■ Records provided:
▬▬▬▬▬▬
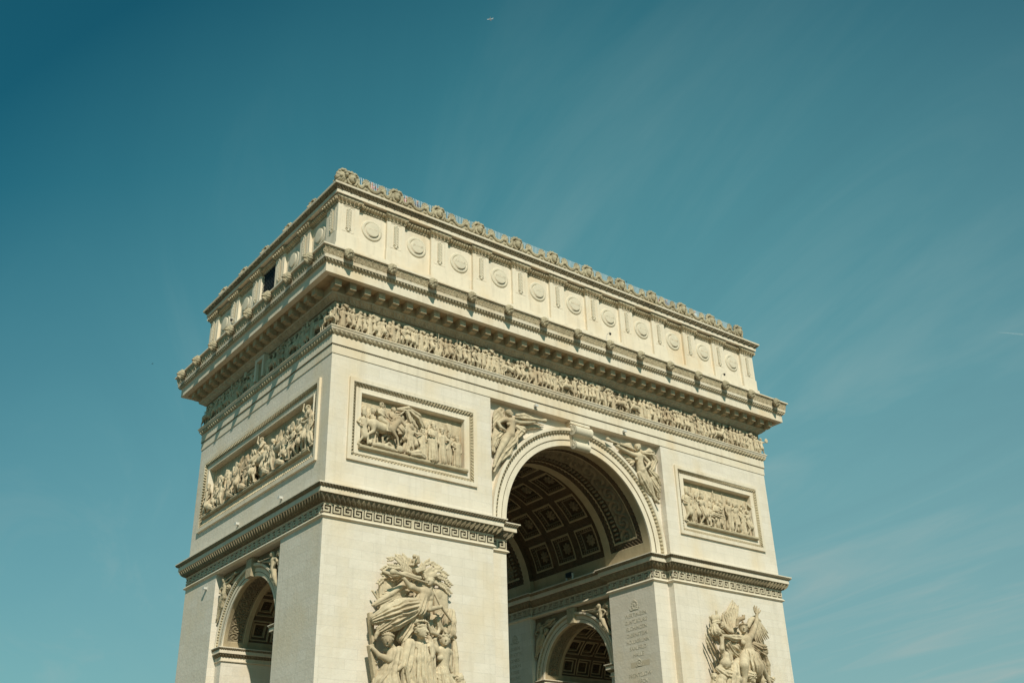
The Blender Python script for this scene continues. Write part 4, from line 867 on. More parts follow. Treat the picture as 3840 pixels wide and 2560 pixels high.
C.chain([(1.26, -0.5, 20.14, 0.061), (1.32, -0.54, 19.97, 0.066), (1.4, -0.5, 19.88, 0.025)], k=0.01)
C.chain([(1.41, -0.5, 20.08, 0.061), (1.59, -0.54, 20.1, 0.066), (1.76, -0.5, 20.14, 0.025)], k=0.01)
C.chain([(1.41, -0.5, 20.08, 0.061), (1.47, -0.54, 19.92, 0.066), (1.55, -0.5, 19.83, 0.025)], k=0.01)
C.chain([(1.57, -0.5, 20.01, 0.061), (1.74, -0.54, 20.04, 0.066), (1.9, -0.5, 20.07, 0.025)], k=0.01)
C.chain([(1.57, -0.5, 20.01, 0.061), (1.63, -0.54, 19.86, 0.066), (1.71, -0.5, 19.78, 0.025)], k=0.01)
C.chain([(1.73, -0.5, 19.95, 0.061), (1.9, -0.54, 19.97, 0.066), (2.05, -0.5, 20.01, 0.025)], k=0.01)
C.chain([(1.73, -0.5, 19.95, 0.061), (1.78, -0.54, 19.8, 0.066), (1.86, -0.5, 19.73, 0.025)], k=0.01)
C.chain([(0.29, -0.5, 19.22, 0.066), (0.96, -0.6, 19.73, 0.066), (1.56, -0.6, 19.82, 0.066), (2.24, -0.5, 19.55, 0.066)], k=0.02)
C.chain([(0.41, -0.52, 19.32, 0.061), (0.48, -0.56, 19.54, 0.066), (0.57, -0.52, 19.71, 0.025)], k=0.01)
C.chain([(0.41, -0.52, 19.32, 0.061), (0.66, -0.56, 19.34, 0.066), (0.87, -0.52, 19.38, 0.025)], k=0.01)
C.chain([(0.54, -0.54, 19.41, 0.061), (0.6, -0.58, 19.63, 0.066), (0.69, -0.54, 19.79, 0.025)], k=0.01)
C.chain([(0.54, -0.54, 19.41, 0.061), (0.78, -0.58, 19.44, 0.066), (0.99, -0.54, 19.48, 0.025)], k=0.01)
C.chain([(0.66, -0.56, 19.51, 0.061), (0.72, -0.6, 19.72, 0.066), (0.81, -0.56, 19.88, 0.025)], k=0.01)
C.chain([(0.66, -0.56, 19.51, 0.061), (0.9, -0.6, 19.53, 0.066), (1.1, -0.56, 19.57, 0.025)], k=0.01)
C.chain([(0.79, -0.57, 19.6, 0.061), (0.85, -0.61, 19.81, 0.066), (0.93, -0.57, 19.96, 0.025)], k=0.01)
C.chain([(0.79, -0.57, 19.6, 0.061), (1.02, -0.61, 19.63, 0.066), (1.21, -0.57, 19.66, 0.025)], k=0.01)
C.chain([(0.91, -0.59, 19.7, 0.061), (0.97, -0.63, 19.89, 0.066), (1.05, -0.59, 20.05, 0.025)], k=0.01)
C.chain([(0.91, -0.59, 19.7, 0.061), (1.14, -0.63, 19.72, 0.066), (1.33, -0.59, 19.76, 0.025)], k=0.01)
C.chain([(1.07, -0.6, 19.75, 0.061), (1.24, -0.64, 19.88, 0.066), (1.4, -0.6, 19.99, 0.025)], k=0.01)
C.chain([(1.07, -0.6, 19.75, 0.061), (1.24, -0.64, 19.65, 0.066), (1.4, -0.6, 19.6, 0.025)], k=0.01)
C.chain([(1.24, -0.6, 19.77, 0.061), (1.4, -0.64, 19.9, 0.066), (1.56, -0.6, 20.01, 0.025)], k=0.01)
C.chain([(1.24, -0.6, 19.77, 0.061), (1.4, -0.64, 19.67, 0.066), (1.56, -0.6, 19.63, 0.025)], k=0.01)
C.chain([(1.41, -0.6, 19.8, 0.061), (1.57, -0.64, 19.92, 0.066), (1.72, -0.6, 20.02, 0.025)], k=0.01)
C.chain([(1.41, -0.6, 19.8, 0.061), (1.57, -0.64, 19.7, 0.066), (1.72, -0.6, 19.66, 0.025)], k=0.01)
C.chain([(1.58, -0.6, 19.81, 0.061), (1.76, -0.64, 19.88, 0.066), (1.93, -0.6, 19.95, 0.025)], k=0.01)
C.chain([(1.58, -0.6, 19.81, 0.061), (1.69, -0.64, 19.67, 0.066), (1.81, -0.6, 19.6, 0.025)], k=0.01)
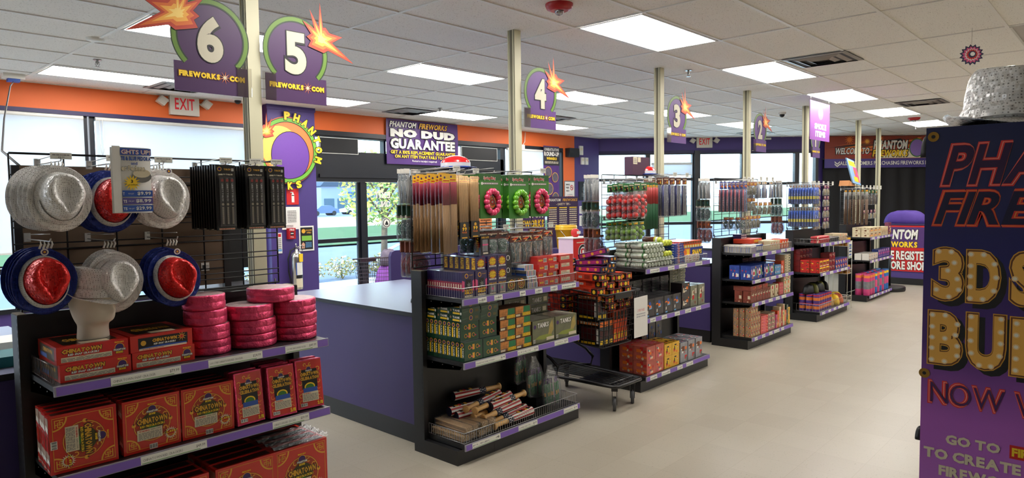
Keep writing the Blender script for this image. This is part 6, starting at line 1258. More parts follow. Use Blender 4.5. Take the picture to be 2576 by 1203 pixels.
▬▬▬▬▬▬
■ Given instruction:
Transcribe each entry precisely as given, leaving the pictures out.

■ Written solution:
The Blender Python script for this scene continues. Write part 4, from line 867 on. More parts follow. Treat the picture as 3840 pixels wide and 2560 pixels high.
C.chain([(1.26, -0.5, 20.14, 0.061), (1.32, -0.54, 19.97, 0.066), (1.4, -0.5, 19.88, 0.025)], k=0.01)
C.chain([(1.41, -0.5, 20.08, 0.061), (1.59, -0.54, 20.1, 0.066), (1.76, -0.5, 20.14, 0.025)], k=0.01)
C.chain([(1.41, -0.5, 20.08, 0.061), (1.47, -0.54, 19.92, 0.066), (1.55, -0.5, 19.83, 0.025)], k=0.01)
C.chain([(1.57, -0.5, 20.01, 0.061), (1.74, -0.54, 20.04, 0.066), (1.9, -0.5, 20.07, 0.025)], k=0.01)
C.chain([(1.57, -0.5, 20.01, 0.061), (1.63, -0.54, 19.86, 0.066), (1.71, -0.5, 19.78, 0.025)], k=0.01)
C.chain([(1.73, -0.5, 19.95, 0.061), (1.9, -0.54, 19.97, 0.066), (2.05, -0.5, 20.01, 0.025)], k=0.01)
C.chain([(1.73, -0.5, 19.95, 0.061), (1.78, -0.54, 19.8, 0.066), (1.86, -0.5, 19.73, 0.025)], k=0.01)
C.chain([(0.29, -0.5, 19.22, 0.066), (0.96, -0.6, 19.73, 0.066), (1.56, -0.6, 19.82, 0.066), (2.24, -0.5, 19.55, 0.066)], k=0.02)
C.chain([(0.41, -0.52, 19.32, 0.061), (0.48, -0.56, 19.54, 0.066), (0.57, -0.52, 19.71, 0.025)], k=0.01)
C.chain([(0.41, -0.52, 19.32, 0.061), (0.66, -0.56, 19.34, 0.066), (0.87, -0.52, 19.38, 0.025)], k=0.01)
C.chain([(0.54, -0.54, 19.41, 0.061), (0.6, -0.58, 19.63, 0.066), (0.69, -0.54, 19.79, 0.025)], k=0.01)
C.chain([(0.54, -0.54, 19.41, 0.061), (0.78, -0.58, 19.44, 0.066), (0.99, -0.54, 19.48, 0.025)], k=0.01)
C.chain([(0.66, -0.56, 19.51, 0.061), (0.72, -0.6, 19.72, 0.066), (0.81, -0.56, 19.88, 0.025)], k=0.01)
C.chain([(0.66, -0.56, 19.51, 0.061), (0.9, -0.6, 19.53, 0.066), (1.1, -0.56, 19.57, 0.025)], k=0.01)
C.chain([(0.79, -0.57, 19.6, 0.061), (0.85, -0.61, 19.81, 0.066), (0.93, -0.57, 19.96, 0.025)], k=0.01)
C.chain([(0.79, -0.57, 19.6, 0.061), (1.02, -0.61, 19.63, 0.066), (1.21, -0.57, 19.66, 0.025)], k=0.01)
C.chain([(0.91, -0.59, 19.7, 0.061), (0.97, -0.63, 19.89, 0.066), (1.05, -0.59, 20.05, 0.025)], k=0.01)
C.chain([(0.91, -0.59, 19.7, 0.061), (1.14, -0.63, 19.72, 0.066), (1.33, -0.59, 19.76, 0.025)], k=0.01)
C.chain([(1.07, -0.6, 19.75, 0.061), (1.24, -0.64, 19.88, 0.066), (1.4, -0.6, 19.99, 0.025)], k=0.01)
C.chain([(1.07, -0.6, 19.75, 0.061), (1.24, -0.64, 19.65, 0.066), (1.4, -0.6, 19.6, 0.025)], k=0.01)
C.chain([(1.24, -0.6, 19.77, 0.061), (1.4, -0.64, 19.9, 0.066), (1.56, -0.6, 20.01, 0.025)], k=0.01)
C.chain([(1.24, -0.6, 19.77, 0.061), (1.4, -0.64, 19.67, 0.066), (1.56, -0.6, 19.63, 0.025)], k=0.01)
C.chain([(1.41, -0.6, 19.8, 0.061), (1.57, -0.64, 19.92, 0.066), (1.72, -0.6, 20.02, 0.025)], k=0.01)
C.chain([(1.41, -0.6, 19.8, 0.061), (1.57, -0.64, 19.7, 0.066), (1.72, -0.6, 19.66, 0.025)], k=0.01)
C.chain([(1.58, -0.6, 19.81, 0.061), (1.76, -0.64, 19.88, 0.066), (1.93, -0.6, 19.95, 0.025)], k=0.01)
C.chain([(1.58, -0.6, 19.81, 0.061), (1.69, -0.64, 19.67, 0.066), (1.81, -0.6, 19.6, 0.025)], k=0.01)
Keep writing the Blender script for this image. This is part 6, starting at line 1258. More parts follow. Use Blender 4.5. Take the picture to be 2576 by 1203 pixels.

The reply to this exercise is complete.